Documentary looks at public potty
Film about washroom shown in Air Canada enroute film festival
If you’re relieving yourself in the glass-walled washroom on the northeast corner of Whyte Avenue and Gateway Boulevard, any notion of privacy is down the toilet.
That interplay of privacy and public space fascinated local filmmaker Adam Bentley months after the outdoor washroom opened June 2012 in his Strathcona neighbourhood.
Early in 2013, he produced and directed a six-minute documentary called iCUP that examines people’s perception of the contentious building.
Now folks outside the city can form their own opinion on our potties thanks to Air Canada’s enRoute film festival, whose judges recently chose iCUP as one of its top 16 films. Flyers can vote for their favourite film, with their top five picks scoring a trip to the Sundance Film Festival and the winner nabbing $5,000.
“People either love it or they hate it,” Bentley says of the washroom. “If they love it, it’s because it’s an interesting building in your typical early 20th-century landscape, or they think it’s great for safety. Or they hate it because it costs, in their opinion, a lot of money. Or they think it’s very patronizing, thinking you can’t be trusted to use the bathroom and that it’s too open.”
Bentley is showcasing our city to many people for the first time as they lounge 35,000 feet in the air. But even though the film centres on a washroom, it still manages to highlight the city’s innovation, he says.

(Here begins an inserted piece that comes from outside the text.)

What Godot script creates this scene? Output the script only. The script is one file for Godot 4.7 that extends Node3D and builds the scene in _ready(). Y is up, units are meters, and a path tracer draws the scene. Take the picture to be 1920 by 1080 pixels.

“I don’t think that Edmontonians should by any means be ashamed of this film showing the bathroom to the world. They should be proud, in fact,” he says. “You see a lot of these architecture micro-documentaries are all over the Internet. But they’re always in New York or London or Paris or Tokyo.”
London, boasts a similarly jarring washroom. The cubed structure features one-way mirrors that allow participants to spy on unsuspecting passersby as they take care of their business. But the effect of that public installation is more for the sake of art than for practicality, Bentley says.
Those concepts are inverted with Whyte Avenue’s washroom, which was designed to be as unwelcoming as possible, its architect reveals in the film. Heating, for instance, is limited in the winter to discourage people from sleeping inside, while cooling is turned off in the summer.
Some of washroom’s design elements have actually produced an opposite effect. The men’s washroom faces the street while the women’s side faces the parking lot for greater privacy. But the reduced visibility has led to a spike in vandalism in the women’s washroom, Bentley learned.
It’s those kind of details that get people talking, he says. And for a city that tears down buildings more often than it builds them, flushing out apathy toward urban design is proving more important than ever. “I think it’s becoming an iconic building because it’s controversial,” Bentley says. “Certainly in an age when everybody has to compete for attention however they can, if you can get somebody to have an opinion about something, love or hate it, go for it.”